Striding into Isler’s long shadow comes a coach who’s been an assistant for the Boise State women’s basketball team. Durham was also an assistant coach for the Eastern New Mexico University women’s team and head women’s coach at Division II Fort Lewis College. His prep basketball time includes two titles at Texico — where he was also athletic director — and an assistant’s spot on Clovis’ 30-0 girls champion in 2005.
Durham, who was coaching the Clovis girls track and field team as recently as last Saturday in Albuquerque, will also replace Isler as Elida’s athletic director.
If anyone can step in for Isler at both positions, someone with Durham’s background can.
“Yeah, absolutely,” Isler said. “We really wanted to leave the program in great hands so Elida could continue where it left off this year. So we wanted to be selective about who we hired to be A.D. and coach, and Keith was a great fit for both those jobs, as he’s done well as an A.D. and obviously his record as a basketball coach stands for itself.
“Keith is a heck of a basketball coach and he’s shown that everywhere he’s been. He’s a really good fit, he’s excited about being back in coaching at the varsity level, and we’re excited to have him take over as girls coach.”
Durham plans to have a program he can mold from top to bottom.
“Certainly the thing that led me to make this decision was the opportunity to have another feeder system where I get to work with the kids all the way through high school, like I had at Texico,” Durham said. “I’m just a big believer that coaches should work with kids, teach them fundamentals to the point that when they get to high school, all you have to do is get them to come together as a team.”
Durham had been in contention for Clovis High School’s athletic director position, which had been filled on an interim basis by Dale Fullerton. That position, however, went to Clovis boys basketball assistant coach Lonnie Baca.
Durham says his one spring as the Lady Wildcats’ track and field coach, a job for which he had no specific experience, helped him grow as a coach and a delegater.
“I was put in a position where I didn’t know a whole lot about the sport,” he said. “It certainly humbled me and it forced me to rely on other people. I think that was the biggest lesson — that I can rely on other people, because I was forced to. And I’m telling you, the assistants at Clovis were awesome. ... I didn’t know it was going to be a great experience, but it certainly turned out to be.”

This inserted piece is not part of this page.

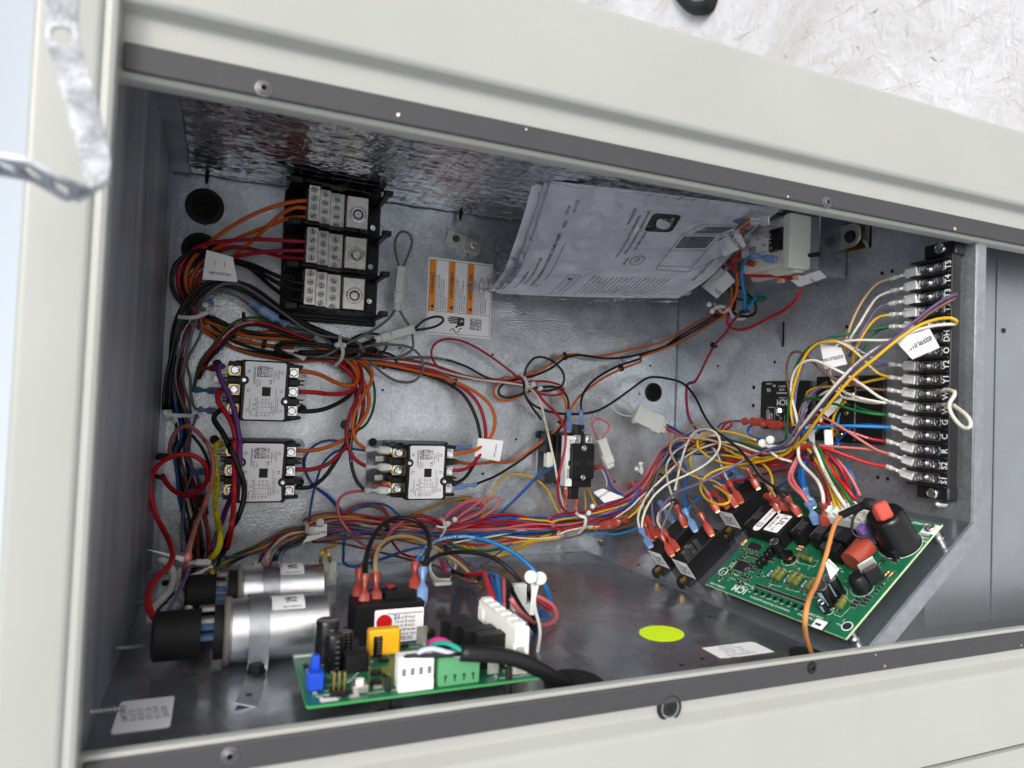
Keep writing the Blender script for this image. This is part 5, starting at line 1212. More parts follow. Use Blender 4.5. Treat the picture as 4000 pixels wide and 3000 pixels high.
# gathered tail of the bag
g = G(); tail = [atz(*q) for q in (('Y1',640,1010,1.0),('Y1',730,1010,1.6),('Y1',820,1000,2.6),('Y1',900,930,4.2),('Y1',960,800,6.0))]
tl = spline(tail, .3); rad = [.25+.95*i/len(tl)+.18*sin(i*2.1) for i in range(len(tl))]
g.tube(tl, rad, 22)
for i, p in enumerate(g.v): g.v[i] = p + V((mn.noise(p*1.7), mn.noise(p*1.7+V((9,0,0))), mn.noise(p*1.7+V((0,9,0)))))*.35
part('bag_tail', g, M['film'], t, angle=180)
g = G(); lf = spline([atz(*q) for q in (('Y1',1240,185,13.2),('Y1',1180,400,11),('Y1',1010,640,8),('Y1',980,800,6.5),('Y1',880,960,4.5))], .4); rt = [at(LE, 1-i/len(lf)) for i in range(len(lf))]
for a, b in zip(lf, rt):
    for j in range(9):
        q = a.lerp(b, j/8); g.v.append(q + V((0,0,mn.noise(q*1.1)*.7)))
g.f = [(i*9+j, (i+1)*9+j, (i+1)*9+j+1, i*9+j+1) for i in range(len(lf)-1) for j in range(8)]; g.m = [0]*len(g.f)
part('bag_edge', g, M['film'], t, angle=180)
# ================================================================== wires
def P_(pt, k):
    if isinstance(pt, V): return pt
    if isinstance(pt[0], str): k = pt[0]; pt = pt[1:]
    if len(pt) == 4: return atz(k, pt[0], pt[1], pt[3]) if pt[2] == 'z' else aty(k, pt[0], pt[1], pt[3])
    return near(k, *pt)
def path_of(k, pts): return [P_(p, k) for p in pts]
def wire_print(path, r, text, size, start, col='inkw'):
    """printing that follows the insulation"""
    L = [0]
    for a, b in zip(path, path[1:]): L.append(L[-1] + (b-a).length)
    def f(x, y):
        s = min(max(x, 0), L[-1]-.001); i = max(j for j in range(len(L)-1) if L[j] <= s)
        t = (s-L[i])/max(1e-6, L[i+1]-L[i]); p = path[i].lerp(path[i+1], t); d = (path[min(i+1,len(path)-1)]-path[i]).normalized()
        n = CAM - p; n = (n - d*(n@d)).normalized(); w = n.cross(d)
        yy = max(-r*.9, min(r*.9, y)); return p + w*(-yy) + n*(sqrt(r*r-yy*yy)+.006)
    g = G()
    g.text(text, size, start, 0, 0, 0, f=f, align='LEFT', sx=1.0)
    return g
SL = dict(red='redins', blue='blueins', clear='nylonc')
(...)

Durham inherits an Elida girls basketball team that loses its top post player, Kasyn Creighton, and guard Lacy Ferguson, but has been a sterling Class 1A program throughout this decade, right up through this past winter. On March 9 at The Pit in Albuquerque, Elida defeated area rival Melrose, 58-44, to win the Class 1A state crown. It was the team’s eighth-consecutive small-school crown, including winning all four years Class B existed.
“It’s the first program I’ve ever gone to that was already winning,” Durham said. “So I’m excited that they already know what it takes on a daily basis to put themselves in position to win.”
Isler is moving over to a Clovis boys program that used to be coached by his late father J.D. Isler. He will have at least one opening on his staff because Baca had been an assistant under Scott Robinson, who resigned last month. Baca’s former position has yet to be filled.
“Those jobs have been posted,” Isler said. “They’ll be open for the appropriate time frame and we’ll go through applications and start the interview process in the coming weeks. But no selections have been made yet.”